Private Regression via Data-Dependent Sufficient Statistic Perturbation
Cecilia Ferrando, Daniel Sheldon
TL;DR
This work introduces data-dependent SSP (DD-SSP), which privately releases marginals via the AIM mechanism to estimate sufficient statistics for linear regression, yielding higher utility than traditional data-independent SSP AdaSSP. It extends the paradigm to logistic regression by a Chebyshev polynomial approximation that expresses the objective in terms of approximate sufficient statistics derived from pairwise marginals. Empirical results show DD-SSP matches or outperforms baselines in linear regression and offers competitive performance for logistic regression, closely aligning with AIM-Synth, which trains on DP synthetic data.

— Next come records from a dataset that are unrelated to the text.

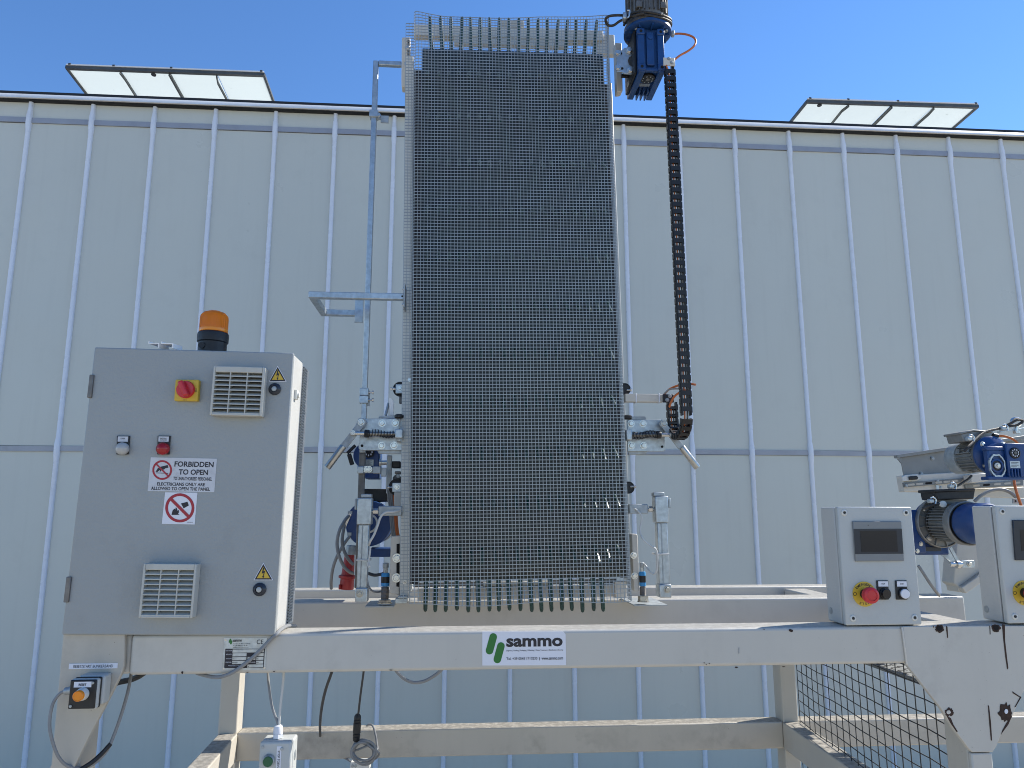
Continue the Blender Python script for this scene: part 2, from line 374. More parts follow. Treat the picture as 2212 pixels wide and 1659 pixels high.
# ------------------------------------------------------------------ open roof vents
def vent(tl, tr, bl, br, bars, label, skew):
    Yn, Yf = YW + .16, YW + .16 + .33
    A, B = W(tl, Yn), W(tr, Yn); C_, D_ = W(bl, Yf), W(br, Yf)
    C_ = A + (C_ - A) * 1.35; D_ = B + (D_ - B) * 1.35
    t = thing('roof_vent', label, 'roof window', (C_ + D_) / 2, 'open roof vents on the building')
    at = lambda u, v: (A * (1 - u) + B * u) * (1 - v) + (C_ * (1 - u) + D_ * u) * v
    nrm = (B - A).cross(C_ - A).normalized()
    if nrm.z < 0: nrm = -nrm
    us = [0] + [b for b, _ in bars] + [1]
    for i in range(len(us) - 1):
        m = MB(); a, b, c, d = at(us[i] + .002, .05), at(us[i + 1] - .002, .05), at(us[i + 1] - .002, 1), at(us[i] + .002, 1)
        m.add([a, b, c, d, a + nrm * .004, b + nrm * .004, c + nrm * .004, d + nrm * .004], [(0, 1, 2, 3), (7, 6, 5, 4), (0, 4, 5, 1), (1, 5, 6, 2), (2, 6, 7, 3), (3, 7, 4, 0)])
        m.build('pane', 'frosted_pane', t, smooth=False)
    MB().bar(at(-.004, 0), at(1.004, 0), .028, .026, nrm).build('frame_bar', 'alu_dark', t)
    for u in (0, 1): MB().bar(at(u, 0), at(u, 1), .018, .024, nrm).build('frame_bar', 'alu_dark', t)
    for (b, w), sk in zip(bars, skew):
        MB().bar(at(b, .02) - nrm * .02, at(b + sk, .22) - nrm * .02, w, .025, nrm).bar(at(b + sk, .22) - nrm * .02, at(b, 1) - nrm * .02, w, .025, nrm).build('glazing_bar', 'alu_dark', t)
    MB().bar(at(0, -.03) + nrm * .02, at(1, -.03) + nrm * .02, .010, .012, nrm).build('drip_edge', 'gutter', t)
    for u in (.01, .23, .52, .98): 
        q = at(u, -.02) + nrm * .025; MB().bar(q, q + (B - A).normalized() * .02, .02, .018, nrm).build('hinge_clip', 'alu_dark', t)
    q = at(.43 if tl[0] < 800 else .08, .06) - nrm * .01; MB().cyl(q, q - nrm * .01, .02).build('catch', 'black', t)
vent(cQ(462, 100), cQ(1826, 150), cQ(600, 280), cQ(1890, 328), [(.265, .009), (.515, .017), (.755, .009)], 'open frosted roof window above the cabinet, left of the conveyor', (.004, 0, -.01))
vent(cS(632, 100), cS(1872, 138), cS(515, 245), cS(1690, 295), [(.245, .009), (.495, .017), (.745, .009)], 'open frosted roof window right of the conveyor and cable chain', (-.012, 0, .006))
# ------------------------------------------------------------------ machine frame
YB = 2.10; BT = 1.284; BB = 1.182; XL = W((140, 1366), YB).x; XR = 2.05
fr = thing('machine_frame', 'cream painted steel tube frame carrying the cabinet, conveyor and control boxes', 'machine frame', (.3, 2.7, GZ))
XGE = W(cI(1250, 300), YB).x + .02
MB().box(XL + .17, XGE, YB, YB + .10, BB, BT).build('front_beam', 'cream', fr, bev=.009, seg=3)
MB().box(XL + .1, XR, 2.95, 3.07, 1.15, 1.268).build('middle_beam', 'cream', fr, bev=.008, seg=3)
zt3 = W((1500, 1268), 3.45).z
MB().box(XL - .05, XR, 3.45, 3.55, zt3 - .10, zt3).build('rear_beam', 'cream', fr, bev=.007, seg=3)
MB().box(XL - .05, XR, 3.40, 3.448, zt3 - .062, zt3 - .045).build('beam_flange', 'cream_clean', fr, bev=.002)
for sx in (XL + .1, 1.52): MB().box(sx, sx + .1, YB + .105, 2.945, BB + .003, BT - .02).build('side_beam', 'cream', fr, bev=.007)
for sx in (XL + .1, 1.52): MB().box(sx, sx + .1, 3.075, 3.445, BB + .003, BT - .03).build('side_beam', 'cream', fr, bev=.007)
# rear legs and lower rails
YR = 3.45
xl0, xl1 = W((475, 1500), YR).x, W((516, 1500), YR).x
xr0, xr1 = W((1689, 1500), YR).x, W((1722, 1500), YR).x
zl = W((740, 1579), YR).z; zl0 = W((740, 1640), YR).z
for a, b in ((xl0, xl1), (xr0, xr1)):
    MB().box(a, b, YR, YR + .09, GZ, zt3 - .101).build('leg', 'cream_dirty', fr, bev=.006)
MB().box(xl1 + .001, xr0 - .001, YR + .002, YR + .088, zl0, zl).build('lower_rail', 'cream_dirty', fr, bev=.006)
MB().box(xr1 + .001, 3.2, YR + .002, YR + .088, zl0, zl).build('lower_rail', 'cream_dirty', fr, bev=.006)
MB().add([], []).bar(((xl0 + xl1) / 2 + .005, YR - .002, (zl + zl0) / 2), (XL + .105, YB + .12, (zl + zl0) / 2), .08, zl - zl0).build('lower_side_rail', 'cream_dirty', fr, bev=.006)
MB().bar(((xr0 + xr1) / 2, YR - .002, (zl + zl0) / 2), (W((2120, 1650), YB).x + .02, YB + .12, (zl + zl0) / 2), .085, zl - zl0).build('lower_side_rail', 'cream_dirty', fr, bev=.006)
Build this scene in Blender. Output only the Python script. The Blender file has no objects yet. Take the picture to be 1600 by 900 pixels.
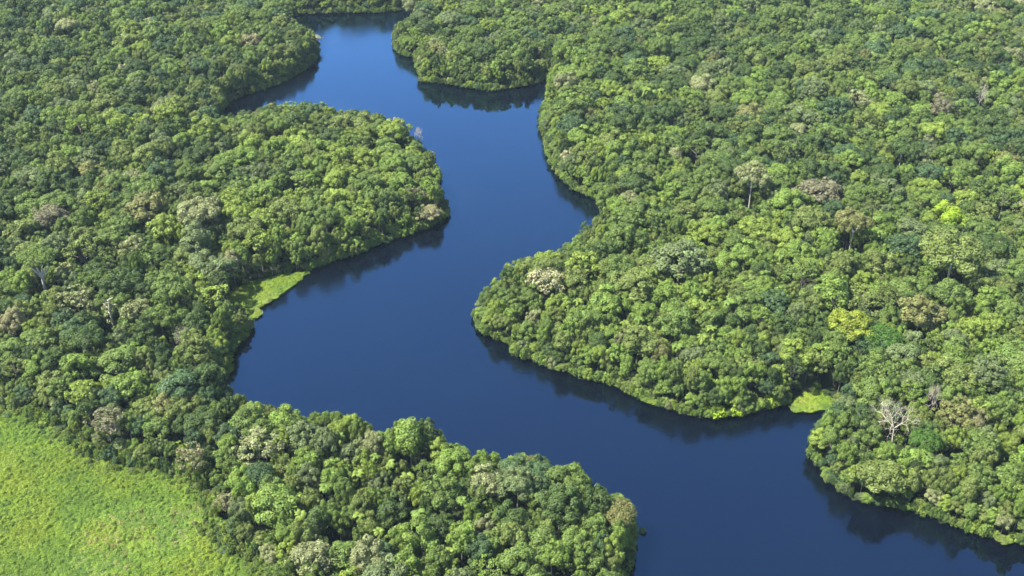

The authors also establish a conceptual link between DP synthetic data and data-dependent SSP, and discuss extensions to broader model classes and continuous data mechanisms.
Abstract
Sufficient statistic perturbation (SSP) is a widely used method for differentially private linear regression. SSP adopts a data-independent approach where privacy noise from a simple distribution is added to sufficient statistics. However, sufficient statistics can often be expressed as linear queries and better approximated by data-dependent mechanisms. In this paper we introduce data-dependent SSP for linear regression based on post-processing privately released marginals, and find that it outperforms state-of-the-art data-independent SSP. We extend this result to logistic regression by developing an approximate objective that can be expressed in terms of sufficient statistics, resulting in a novel and highly competitive SSP approach for logistic regression. We also make a connection to synthetic data for machine learning: for models with sufficient statistics, training on synthetic data corresponds to data-dependent SSP, with the overall utility determined by how well the mechanism answers these linear queries.